* WORK TO DO:
Only the lines from the beginning of the entries through the one with "sc.cycles.sample_clamp_indirect = 6.0" should be written out, please, exactly and without any pictures.

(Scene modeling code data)
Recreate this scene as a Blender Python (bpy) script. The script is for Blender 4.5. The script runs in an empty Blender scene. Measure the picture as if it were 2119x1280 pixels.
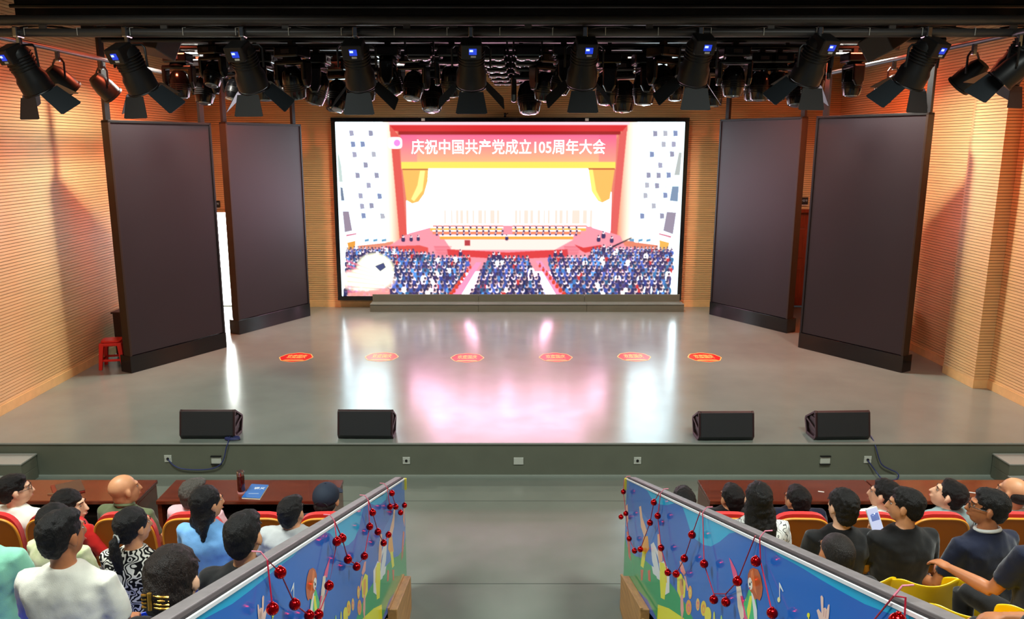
import bpy, bmesh, math, random
import numpy as np
from mathutils import Vector, Matrix, Euler
random.seed(7)
sc = bpy.context.scene
COL = sc.collection
PI = math.pi

# ------------------------------------------------------------------ camera
F_PX, CX, CY, CAM_H = 1648.0, 1030.0, 640.0, 3.8
PITCH = math.radians(11.7)
cd = bpy.data.cameras.new('camera'); cam = bpy.data.objects.new('camera', cd); COL.objects.link(cam)
cd.sensor_width = 36.0; cd.lens = F_PX / 2119 * 36.0
cd.shift_x = (1059.5 - CX) / 2119
cd.clip_end = 200; cd.clip_start = 0.05
cam.location = (0, 0, CAM_H); cam.rotation_euler = (PI / 2 - PITCH, 0, 0)
sc.camera = cam
sc.view_settings.view_transform = 'Standard'; sc.view_settings.look = 'None'
sc.view_settings.gamma = 1.0; sc.view_settings.use_curve_mapping = False
sc.view_settings.exposure = 0.0
sc.cycles.max_bounces = 8; sc.cycles.diffuse_bounces = 4; sc.cycles.glossy_bounces = 4
sc.cycles.transparent_max_bounces = 8
sc.cycles.sample_clamp_indirect = 6.0

# measured directions of the photograph, turned into points of the real room
CP, SP = math.cos(PITCH), math.sin(PITCH)
def ray(u, v): return (u - CX, F_PX * CP + (CY - v) * SP, -F_PX * SP + (CY - v) * CP)
def Pz(u, v, z):
    d = ray(u, v); t = (z - CAM_H) / d[2]; return Vector((d[0] * t, d[1] * t, z))
def Py(u, v, y):
    d = ray(u, v); t = y / d[1]; return Vector((d[0] * t, y, CAM_H + d[2] * t))
def Px(u, v, x):
    d = ray(u, v); t = x / d[0]; return Vector((x, d[1] * t, CAM_H + d[2] * t))

# ------------------------------------------------------------------ world and lights
w = bpy.data.worlds.new('world'); sc.world = w; w.use_nodes = True
w.node_tree.nodes['Background'].inputs[0].default_value = (0.5, 0.55, 0.6, 1)
w.node_tree.nodes['Background'].inputs[1].default_value = 0.05
def area(name, loc, rot, size, power, color, spread=PI, shape='RECTANGLE', sy=None):
    l = bpy.data.lights.new(name, 'AREA'); l.shape = shape; l.size = size
    l.size_y = sy if sy else size
    l.energy = power; l.color = color; l.spread = spread
    o = bpy.data.objects.new(name, l); o.location = loc; o.rotation_euler = rot; COL.objects.link(o); return o
R = math.radians
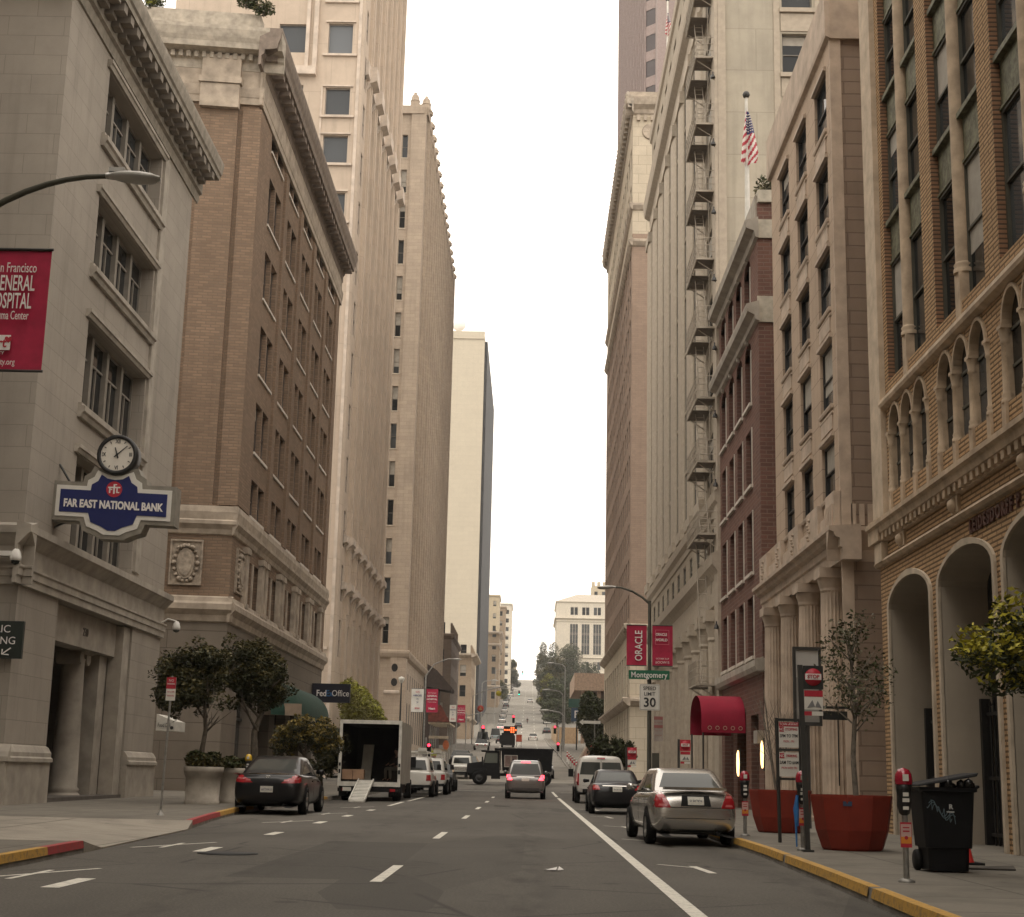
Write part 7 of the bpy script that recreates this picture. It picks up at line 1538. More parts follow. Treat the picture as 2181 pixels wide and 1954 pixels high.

* CORRECT RESULT:
Recreate this scene as a Blender Python (bpy) script. The script is for Blender 4.5. The script runs in an empty Blender scene. Measure the picture as if it were 2119x1280 pixels.
import bpy, bmesh, math, random
import numpy as np
from mathutils import Vector, Matrix, Euler
random.seed(7)
sc = bpy.context.scene
COL = sc.collection
PI = math.pi

# ------------------------------------------------------------------ camera
F_PX, CX, CY, CAM_H = 1648.0, 1030.0, 640.0, 3.8
PITCH = math.radians(11.7)
cd = bpy.data.cameras.new('camera'); cam = bpy.data.objects.new('camera', cd); COL.objects.link(cam)
cd.sensor_width = 36.0; cd.lens = F_PX / 2119 * 36.0
cd.shift_x = (1059.5 - CX) / 2119
cd.clip_end = 200; cd.clip_start = 0.05
cam.location = (0, 0, CAM_H); cam.rotation_euler = (PI / 2 - PITCH, 0, 0)
sc.camera = cam
sc.view_settings.view_transform = 'Standard'; sc.view_settings.look = 'None'
sc.view_settings.gamma = 1.0; sc.view_settings.use_curve_mapping = False
sc.view_settings.exposure = 0.0
sc.cycles.max_bounces = 8; sc.cycles.diffuse_bounces = 4; sc.cycles.glossy_bounces = 4
sc.cycles.transparent_max_bounces = 8
sc.cycles.sample_clamp_indirect = 6.0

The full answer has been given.